■ Dataset section
(begin)
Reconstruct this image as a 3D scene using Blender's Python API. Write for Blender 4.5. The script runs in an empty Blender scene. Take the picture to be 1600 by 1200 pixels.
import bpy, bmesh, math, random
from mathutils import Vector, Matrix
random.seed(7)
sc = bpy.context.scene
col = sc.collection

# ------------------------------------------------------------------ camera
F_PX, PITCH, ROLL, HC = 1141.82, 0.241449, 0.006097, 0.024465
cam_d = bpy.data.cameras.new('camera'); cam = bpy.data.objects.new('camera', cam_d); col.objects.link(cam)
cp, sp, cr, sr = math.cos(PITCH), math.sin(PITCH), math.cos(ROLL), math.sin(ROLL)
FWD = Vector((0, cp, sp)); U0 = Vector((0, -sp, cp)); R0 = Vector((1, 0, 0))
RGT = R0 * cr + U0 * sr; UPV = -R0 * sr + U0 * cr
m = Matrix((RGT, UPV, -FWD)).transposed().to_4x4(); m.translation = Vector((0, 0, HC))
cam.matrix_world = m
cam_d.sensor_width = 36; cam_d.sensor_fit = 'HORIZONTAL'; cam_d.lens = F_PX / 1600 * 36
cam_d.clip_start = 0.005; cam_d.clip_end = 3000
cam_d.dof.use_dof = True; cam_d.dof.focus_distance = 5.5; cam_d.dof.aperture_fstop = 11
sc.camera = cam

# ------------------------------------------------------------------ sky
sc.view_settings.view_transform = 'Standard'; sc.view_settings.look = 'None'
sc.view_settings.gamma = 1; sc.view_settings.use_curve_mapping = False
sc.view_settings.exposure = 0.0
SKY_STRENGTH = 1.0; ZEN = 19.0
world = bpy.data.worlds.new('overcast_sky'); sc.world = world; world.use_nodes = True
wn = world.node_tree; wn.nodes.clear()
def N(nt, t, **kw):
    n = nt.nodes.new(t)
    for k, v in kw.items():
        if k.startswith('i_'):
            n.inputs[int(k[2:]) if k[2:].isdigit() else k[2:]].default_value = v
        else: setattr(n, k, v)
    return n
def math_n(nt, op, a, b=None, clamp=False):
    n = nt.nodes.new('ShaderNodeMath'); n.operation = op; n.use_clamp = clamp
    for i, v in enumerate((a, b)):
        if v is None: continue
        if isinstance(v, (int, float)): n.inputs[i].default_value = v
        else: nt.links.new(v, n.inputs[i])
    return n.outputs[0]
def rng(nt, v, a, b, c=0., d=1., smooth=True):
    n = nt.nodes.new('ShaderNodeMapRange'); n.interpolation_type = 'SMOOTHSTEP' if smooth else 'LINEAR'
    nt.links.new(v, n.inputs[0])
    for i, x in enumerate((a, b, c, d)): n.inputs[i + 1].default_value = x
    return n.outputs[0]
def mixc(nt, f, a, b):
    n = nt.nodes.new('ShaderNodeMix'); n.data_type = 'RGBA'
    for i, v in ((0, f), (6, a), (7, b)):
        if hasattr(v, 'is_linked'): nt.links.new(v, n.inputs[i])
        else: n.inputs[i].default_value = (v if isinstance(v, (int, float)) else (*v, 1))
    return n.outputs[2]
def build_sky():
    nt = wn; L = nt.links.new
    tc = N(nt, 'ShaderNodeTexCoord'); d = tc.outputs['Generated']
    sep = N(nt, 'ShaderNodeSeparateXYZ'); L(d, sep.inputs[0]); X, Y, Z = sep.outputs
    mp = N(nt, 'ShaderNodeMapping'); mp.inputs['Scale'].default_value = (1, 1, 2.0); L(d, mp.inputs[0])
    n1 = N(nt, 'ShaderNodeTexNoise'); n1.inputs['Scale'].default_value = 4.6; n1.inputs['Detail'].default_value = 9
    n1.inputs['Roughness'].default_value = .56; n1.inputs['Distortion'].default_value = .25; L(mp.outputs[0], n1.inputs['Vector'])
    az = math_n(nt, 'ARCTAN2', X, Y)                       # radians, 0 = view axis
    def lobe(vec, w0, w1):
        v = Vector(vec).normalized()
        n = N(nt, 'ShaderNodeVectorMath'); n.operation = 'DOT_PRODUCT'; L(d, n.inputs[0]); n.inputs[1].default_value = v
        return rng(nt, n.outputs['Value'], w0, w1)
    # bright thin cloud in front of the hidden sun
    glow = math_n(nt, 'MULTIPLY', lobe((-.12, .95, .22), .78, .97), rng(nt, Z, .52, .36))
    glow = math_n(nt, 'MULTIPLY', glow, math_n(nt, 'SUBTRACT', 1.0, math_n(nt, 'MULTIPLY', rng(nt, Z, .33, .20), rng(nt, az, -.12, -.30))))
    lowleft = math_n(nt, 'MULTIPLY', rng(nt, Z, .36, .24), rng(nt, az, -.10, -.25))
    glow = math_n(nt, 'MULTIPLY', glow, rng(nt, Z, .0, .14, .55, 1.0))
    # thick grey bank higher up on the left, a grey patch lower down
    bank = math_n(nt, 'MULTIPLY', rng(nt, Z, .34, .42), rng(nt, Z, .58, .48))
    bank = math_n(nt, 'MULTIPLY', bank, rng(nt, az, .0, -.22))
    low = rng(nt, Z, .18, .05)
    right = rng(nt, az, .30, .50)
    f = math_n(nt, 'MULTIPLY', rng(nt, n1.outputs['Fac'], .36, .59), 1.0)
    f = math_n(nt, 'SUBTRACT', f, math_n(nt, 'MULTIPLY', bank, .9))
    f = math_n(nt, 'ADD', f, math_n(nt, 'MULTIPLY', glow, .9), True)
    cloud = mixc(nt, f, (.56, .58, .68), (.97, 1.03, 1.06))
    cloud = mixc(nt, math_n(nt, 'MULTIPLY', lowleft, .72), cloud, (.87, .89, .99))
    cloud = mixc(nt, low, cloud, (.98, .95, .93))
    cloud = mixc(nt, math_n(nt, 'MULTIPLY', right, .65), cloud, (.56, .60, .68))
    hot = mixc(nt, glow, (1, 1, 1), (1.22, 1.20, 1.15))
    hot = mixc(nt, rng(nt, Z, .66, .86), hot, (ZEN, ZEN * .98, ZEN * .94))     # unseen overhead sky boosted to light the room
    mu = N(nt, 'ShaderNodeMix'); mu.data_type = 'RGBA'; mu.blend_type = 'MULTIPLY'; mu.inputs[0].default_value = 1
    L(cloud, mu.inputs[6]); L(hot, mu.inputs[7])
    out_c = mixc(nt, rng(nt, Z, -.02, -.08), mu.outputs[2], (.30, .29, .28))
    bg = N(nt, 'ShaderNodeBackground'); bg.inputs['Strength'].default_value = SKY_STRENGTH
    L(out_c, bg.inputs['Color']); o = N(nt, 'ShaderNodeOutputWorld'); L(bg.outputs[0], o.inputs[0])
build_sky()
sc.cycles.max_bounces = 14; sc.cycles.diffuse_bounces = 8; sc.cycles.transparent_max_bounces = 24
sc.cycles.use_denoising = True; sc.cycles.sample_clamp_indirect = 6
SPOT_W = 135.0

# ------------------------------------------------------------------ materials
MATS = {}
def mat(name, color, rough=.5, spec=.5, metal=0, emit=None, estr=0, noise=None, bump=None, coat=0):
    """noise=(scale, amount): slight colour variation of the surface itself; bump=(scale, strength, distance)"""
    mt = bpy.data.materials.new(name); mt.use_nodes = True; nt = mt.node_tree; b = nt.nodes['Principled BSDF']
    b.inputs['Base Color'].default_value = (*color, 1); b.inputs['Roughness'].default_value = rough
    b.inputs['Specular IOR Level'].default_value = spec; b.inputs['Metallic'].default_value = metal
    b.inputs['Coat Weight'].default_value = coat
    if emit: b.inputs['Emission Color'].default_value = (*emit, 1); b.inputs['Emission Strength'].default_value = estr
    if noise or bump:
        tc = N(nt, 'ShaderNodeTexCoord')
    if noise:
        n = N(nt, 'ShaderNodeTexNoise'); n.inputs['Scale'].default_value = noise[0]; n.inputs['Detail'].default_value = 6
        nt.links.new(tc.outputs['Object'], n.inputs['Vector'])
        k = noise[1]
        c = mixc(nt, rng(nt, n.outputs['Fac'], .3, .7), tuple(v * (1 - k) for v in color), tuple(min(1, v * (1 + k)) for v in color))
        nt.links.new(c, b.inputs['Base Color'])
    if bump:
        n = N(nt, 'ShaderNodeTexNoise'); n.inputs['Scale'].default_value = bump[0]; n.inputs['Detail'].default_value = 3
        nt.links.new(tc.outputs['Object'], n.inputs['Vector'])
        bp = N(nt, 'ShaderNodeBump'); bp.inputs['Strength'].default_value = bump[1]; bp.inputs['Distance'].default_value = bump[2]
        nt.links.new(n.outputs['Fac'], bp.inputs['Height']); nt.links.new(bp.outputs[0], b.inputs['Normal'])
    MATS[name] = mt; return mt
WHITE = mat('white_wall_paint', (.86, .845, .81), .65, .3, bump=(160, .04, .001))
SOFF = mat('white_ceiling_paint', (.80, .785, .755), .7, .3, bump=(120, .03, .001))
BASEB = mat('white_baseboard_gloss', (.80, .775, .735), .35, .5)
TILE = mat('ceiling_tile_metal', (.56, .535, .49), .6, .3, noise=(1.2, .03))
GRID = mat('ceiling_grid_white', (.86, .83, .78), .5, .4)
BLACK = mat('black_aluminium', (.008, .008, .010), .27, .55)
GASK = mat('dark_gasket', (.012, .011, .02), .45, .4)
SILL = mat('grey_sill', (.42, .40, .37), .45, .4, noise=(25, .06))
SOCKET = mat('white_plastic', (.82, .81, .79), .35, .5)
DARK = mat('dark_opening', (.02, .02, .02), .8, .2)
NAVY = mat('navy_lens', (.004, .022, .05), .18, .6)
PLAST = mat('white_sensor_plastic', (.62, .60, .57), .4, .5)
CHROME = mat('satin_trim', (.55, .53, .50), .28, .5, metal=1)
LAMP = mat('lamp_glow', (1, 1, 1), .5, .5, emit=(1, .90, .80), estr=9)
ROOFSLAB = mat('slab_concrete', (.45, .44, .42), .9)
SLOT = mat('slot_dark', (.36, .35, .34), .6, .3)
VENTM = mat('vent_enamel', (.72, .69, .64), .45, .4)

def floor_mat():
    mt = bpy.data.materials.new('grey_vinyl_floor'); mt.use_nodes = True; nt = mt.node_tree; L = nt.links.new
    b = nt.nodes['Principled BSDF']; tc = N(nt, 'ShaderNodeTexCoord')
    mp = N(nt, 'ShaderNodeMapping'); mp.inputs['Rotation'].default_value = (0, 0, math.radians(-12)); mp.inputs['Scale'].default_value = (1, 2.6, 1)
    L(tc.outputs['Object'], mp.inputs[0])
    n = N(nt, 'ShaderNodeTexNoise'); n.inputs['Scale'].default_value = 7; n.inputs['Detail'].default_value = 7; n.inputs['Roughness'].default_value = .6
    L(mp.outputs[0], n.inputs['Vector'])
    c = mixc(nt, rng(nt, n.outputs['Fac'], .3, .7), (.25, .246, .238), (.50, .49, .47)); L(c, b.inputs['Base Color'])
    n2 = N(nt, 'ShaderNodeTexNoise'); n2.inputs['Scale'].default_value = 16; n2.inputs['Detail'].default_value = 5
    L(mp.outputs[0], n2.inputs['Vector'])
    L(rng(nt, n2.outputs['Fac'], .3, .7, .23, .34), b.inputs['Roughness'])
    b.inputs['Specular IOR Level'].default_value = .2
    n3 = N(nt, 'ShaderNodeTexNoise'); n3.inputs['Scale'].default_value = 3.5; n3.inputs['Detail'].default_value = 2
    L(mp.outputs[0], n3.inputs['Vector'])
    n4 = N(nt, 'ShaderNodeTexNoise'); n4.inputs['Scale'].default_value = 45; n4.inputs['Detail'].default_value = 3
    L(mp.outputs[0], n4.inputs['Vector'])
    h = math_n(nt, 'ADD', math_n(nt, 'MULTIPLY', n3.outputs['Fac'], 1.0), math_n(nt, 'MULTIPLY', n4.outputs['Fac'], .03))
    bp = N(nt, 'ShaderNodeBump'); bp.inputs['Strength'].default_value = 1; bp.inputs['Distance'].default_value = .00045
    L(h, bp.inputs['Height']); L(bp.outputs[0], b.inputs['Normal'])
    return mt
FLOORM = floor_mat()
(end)
■ Direction
Extract the span of lines that starts with the line containing "bump=(120, .03, .001))" and ends with the line containing "VENTM = mat('vent_enamel', (.72, .69, .64), .45, .4)". Keep it exact and add nothing.

■ Task solution
SOFF = mat('white_ceiling_paint', (.80, .785, .755), .7, .3, bump=(120, .03, .001))
BASEB = mat('white_baseboard_gloss', (.80, .775, .735), .35, .5)
TILE = mat('ceiling_tile_metal', (.56, .535, .49), .6, .3, noise=(1.2, .03))
GRID = mat('ceiling_grid_white', (.86, .83, .78), .5, .4)
BLACK = mat('black_aluminium', (.008, .008, .010), .27, .55)
GASK = mat('dark_gasket', (.012, .011, .02), .45, .4)
SILL = mat('grey_sill', (.42, .40, .37), .45, .4, noise=(25, .06))
SOCKET = mat('white_plastic', (.82, .81, .79), .35, .5)
DARK = mat('dark_opening', (.02, .02, .02), .8, .2)
NAVY = mat('navy_lens', (.004, .022, .05), .18, .6)
PLAST = mat('white_sensor_plastic', (.62, .60, .57), .4, .5)
CHROME = mat('satin_trim', (.55, .53, .50), .28, .5, metal=1)
LAMP = mat('lamp_glow', (1, 1, 1), .5, .5, emit=(1, .90, .80), estr=9)
ROOFSLAB = mat('slab_concrete', (.45, .44, .42), .9)
SLOT = mat('slot_dark', (.36, .35, .34), .6, .3)
VENTM = mat('vent_enamel', (.72, .69, .64), .45, .4)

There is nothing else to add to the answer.